18c shackles us

Peter KurtiNovember 18, 2016Ideas@TheCentre

PK 18c bound free speech 1In an ABC interview this week, Prime Minister Malcolm Turnbull persisted with his argument that pressure for reform of section 18C of the Racial Discrimination Act 1975 is little more than a pre-occupation of the elite media.

Groups such as News Limited have certainly been ardent advocates for reform, but that is because of a concern that basic freedoms enjoyed by Australians are under threat.

Turnbull’s oft-repeated mantra of ‘jobs and growth’, while important in itself, will not succeed in knocking the issue of freedom of speech into the long grass. Nor can the issue of equality eclipse liberty.

So the government’s decision to establish a parliamentary enquiry into the operation of the RDA is welcome.
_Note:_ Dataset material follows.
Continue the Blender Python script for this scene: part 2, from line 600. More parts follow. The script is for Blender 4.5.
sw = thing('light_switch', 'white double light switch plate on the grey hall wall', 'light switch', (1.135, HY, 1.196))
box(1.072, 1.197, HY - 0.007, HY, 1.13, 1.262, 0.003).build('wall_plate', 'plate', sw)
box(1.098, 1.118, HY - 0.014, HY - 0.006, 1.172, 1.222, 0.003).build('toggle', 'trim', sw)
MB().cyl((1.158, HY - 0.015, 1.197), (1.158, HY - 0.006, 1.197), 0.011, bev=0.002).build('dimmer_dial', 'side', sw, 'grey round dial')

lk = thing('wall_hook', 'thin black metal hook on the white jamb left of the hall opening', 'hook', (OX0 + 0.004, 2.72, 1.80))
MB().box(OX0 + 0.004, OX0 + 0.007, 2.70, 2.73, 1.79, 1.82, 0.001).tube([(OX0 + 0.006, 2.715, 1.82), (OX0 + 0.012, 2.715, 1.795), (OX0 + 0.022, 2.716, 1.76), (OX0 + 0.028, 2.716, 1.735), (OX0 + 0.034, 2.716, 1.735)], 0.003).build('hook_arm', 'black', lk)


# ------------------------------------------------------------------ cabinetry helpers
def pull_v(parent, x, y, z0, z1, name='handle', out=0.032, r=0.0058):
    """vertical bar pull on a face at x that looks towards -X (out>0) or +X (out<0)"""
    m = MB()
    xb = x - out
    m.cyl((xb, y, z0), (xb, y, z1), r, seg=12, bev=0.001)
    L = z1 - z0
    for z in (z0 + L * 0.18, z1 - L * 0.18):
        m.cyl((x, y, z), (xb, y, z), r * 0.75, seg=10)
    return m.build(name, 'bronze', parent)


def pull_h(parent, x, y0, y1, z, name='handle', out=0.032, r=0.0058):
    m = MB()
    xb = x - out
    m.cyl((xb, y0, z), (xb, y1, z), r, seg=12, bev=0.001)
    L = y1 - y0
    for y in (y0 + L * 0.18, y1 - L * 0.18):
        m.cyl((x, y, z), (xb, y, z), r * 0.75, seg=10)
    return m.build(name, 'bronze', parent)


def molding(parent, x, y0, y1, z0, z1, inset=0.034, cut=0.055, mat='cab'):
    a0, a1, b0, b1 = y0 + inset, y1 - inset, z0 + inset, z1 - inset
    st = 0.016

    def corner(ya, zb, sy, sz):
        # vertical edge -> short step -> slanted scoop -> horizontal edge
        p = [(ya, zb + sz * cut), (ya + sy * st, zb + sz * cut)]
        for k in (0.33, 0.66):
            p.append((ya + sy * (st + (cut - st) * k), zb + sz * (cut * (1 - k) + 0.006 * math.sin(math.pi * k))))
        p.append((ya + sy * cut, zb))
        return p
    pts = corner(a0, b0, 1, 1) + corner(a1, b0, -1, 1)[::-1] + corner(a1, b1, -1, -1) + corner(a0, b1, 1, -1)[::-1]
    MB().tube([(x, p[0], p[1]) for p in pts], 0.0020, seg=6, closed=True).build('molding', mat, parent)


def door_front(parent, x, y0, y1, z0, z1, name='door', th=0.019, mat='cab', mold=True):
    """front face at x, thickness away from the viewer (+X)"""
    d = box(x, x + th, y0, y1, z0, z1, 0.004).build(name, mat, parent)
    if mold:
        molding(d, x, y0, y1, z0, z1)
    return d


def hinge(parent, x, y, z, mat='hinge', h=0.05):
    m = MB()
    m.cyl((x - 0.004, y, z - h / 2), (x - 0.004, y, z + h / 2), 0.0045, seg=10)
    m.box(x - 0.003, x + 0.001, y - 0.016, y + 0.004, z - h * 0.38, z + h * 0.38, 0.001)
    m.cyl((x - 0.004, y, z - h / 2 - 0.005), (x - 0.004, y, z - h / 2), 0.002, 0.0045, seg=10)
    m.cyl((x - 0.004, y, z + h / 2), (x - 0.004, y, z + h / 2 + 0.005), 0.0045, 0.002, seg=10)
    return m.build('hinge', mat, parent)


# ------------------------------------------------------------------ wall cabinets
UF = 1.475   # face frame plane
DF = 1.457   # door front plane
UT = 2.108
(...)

It will examine the reasonableness of the legal limits and assess the need for reform.

In particular, the enquiry will assess 18C and, it is to be hoped, make a specific proposal that the words ‘insult’ and ‘offend’ be removed from the section.

Reform of 18C provokes fears — often stoked by Race Discrimination Commissioner Tim Soutphommasane — that it will unleash the hounds of hatred. This is unlikely to happen.

Even AHRC President Gillian Triggs has finally given her support to reforming 18C, saying that she would see it as a “strengthening”. “It could be a very useful thing to do,” Triggs told the ABC.

And, as UTS academic Andrew Jakubowicz has argued, revisions to 18C could be accompanied by changes to the Commonwealth Criminal Code to allay any fears that hate speech might proliferate.

Basic freedoms such as freedom of speech are under threat from cultural progressives, Liberal MP Tim Wilson warned in his CIS 2016 Acton Lecture this week.

“A cultural expectation of political correctness that goes beyond respectfulness has seeped into our society,” Wilson said. Identity politics is promoting a form of tribalism.

Our politicians’ self-enforcing points views are not the ones that count. This parliamentary enquiry needs to succeed so that the heavy burden of 18C and its restraints can be lifted from our shoulders.